Por que o Brasil é um paraíso para os ricos? Não é porque o governo tem uma dívida grande, como muitos pensam. A dívida bruta do Brasil é de 8 trilhões de reais e corresponde a 76% do seu PIB. A nível de comparação, a dos Estados Unidos é de 34 trilhões de dólares (mais de 160 trilhões em reais), e corresponde a mais de 120% do seu PIB. O que faz do Brasil um paraíso dos ricos é a taxa de juros aplicada à sua dívida. Enquanto os Estados Unidos pagam 5% ao ano sobre sua dívida, o Brasil paga 10%, mesmo ambos os países apresentando praticamente a mesma taxa de inflação. Segundo cálculos do próprio Banco Central do Brasil, a diminuição de cada ponto percentual na taxa Selic resultaria em uma redução de 50 bilhões do orçamento público que vai para o bolso dos ricos. Veja no quadro abaixo.

Fonte: Banco Central do Brasil

 Ou seja, se o Brasil baixasse sua taxa de juros para o patamar dos padrões mundiais, o governo teria mais de 250 bilhões livres no orçamento, ou seja, quase 18 Bolsas Família. É um absurdo, o Bolsa Família, que é o maior programa social para os pobres, só custa 14 bilhões de reais por ano, o que não chega nem a 0,5% do orçamento da União. Coitados dos pobres do nosso país!
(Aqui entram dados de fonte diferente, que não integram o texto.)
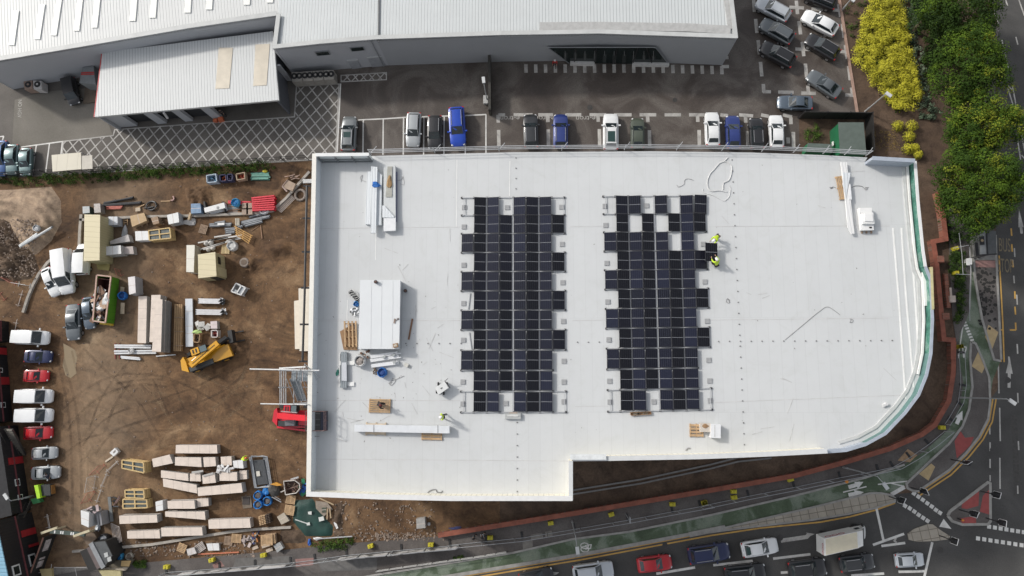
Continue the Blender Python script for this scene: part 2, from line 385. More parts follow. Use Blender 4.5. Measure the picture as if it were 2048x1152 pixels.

Para além da taxa de juros exorbitante do Brasil, há quem diga que o país, sob qualquer taxa, tem que honrar com o pagamento dos juros da sua dívida para pagar o que pegou emprestado. Porém, se formos olhar para evolução da dívida pública brasileira, veremos que sua origem é toda financeira, ou seja, não é resultado de empréstimos que foram investidos no país. Ela praticamente começou a existir a partir do Plano Real, depois de 1994, pois a alta taxa de juros foi um pilar do plano para controlar a inflação, mas que não baixou mais até hoje, mesmo com a inflação completamente controlada, a menos de 4% ao ano. Veja a evolução da dívida pública no gráfico abaixo.

Fonte: Ipeadata

A dívida pública brasileira é como se uma pessoa tivesse gastado uma mixaria no cartão de crédito há 30 anos atrás, não pagou, e paga os juros de uma dívida de milhões hoje. A prova de que a dívida brasileira tem origem completamente financeira, que cresceu apenas com juros em cima de juros, é que até 2014 o orçamento da União dava superávit primário, ou seja, o governo operava no azul, gastando menos do que arrecadava, sem contar o gasto com juros da dívida, e mesmo assim a dívida aumentava, porque o dinheiro que sobrava não dava para pagar todo o valor dos juros da dívida. Depois de 2014, quando o governo começou a gastar mais do que arrecadava, a dívida passou a aumentar de forma mais acelerada, o que dá para ver na inclinação mais íngreme da linha do gráfico acima, a partir de 2015. Veja o gráfico da execução orçamentária da União abaixo, a qual operava no azul até 2014.

Fonte: Tesouro Nacional Transparente

Os ricos se apoderam do orçamento público brasileiro através da alta taxa de juros, resultado de um Banco Central controlado pelos ricos rentistas, e através de isenções fiscais concedidas pelo governo e pelo Congresso. Mas, além de baixar a taxa de juros e extinguir as isenções de impostos para os ricos, é necessário acabar com as grandes fortunas através de um forte imposto sobre heranças. O imposto sobre heranças no Brasil é ridículo e só pode chegar no máximo a 8%. Na Bélgica é de 80%, na França 60%, no Japão 55%, na Alemanha 50%, nos Estados Unidos e Reino Unido 40%. Enquanto houver grandes fortunas hereditárias, os ricos vão abocanhar grande parte do orçamento público através do rentismo.

A maioria das pessoas pensa que o principal problema do país é a corrupção, os políticos, os altos salários, a natureza humana, etc., mas o principal problema é o apoderamento do orçamento da União pelos ricos. É por isso que o governo não tem recursos para a educação, saúde, segurança e políticas sociais mais potentes. No Brasil, rico paga pouco imposto e se apodera legalmente de grande parte do gasto público, transformando o Estado brasileiro num reprodutor gigantesco das desigualdades sociais que já são enormes. 

Lula começou a falar sobre este assunto, denunciando que os mesmos que exigem equilíbrio fiscal do governo, se apoderam da maior parte dos recursos públicos de forma legal, através de influência política e lobby em todas as instâncias de poder. Falta Lula relembrar que criou um partido político, lá atrás, justamente para combater o poder dos ricos e para os pobres obterem poder. Ele hoje é presidente da república. Sei que não pode governar como queria por conta da influência dos ricos em todos os poderes, inclusive no governo dele. Mas sei também que ele pode fazer mais do que falar. Torço para que ele ouse mexer nas estruturas deste sistema político dominado pelos ricos.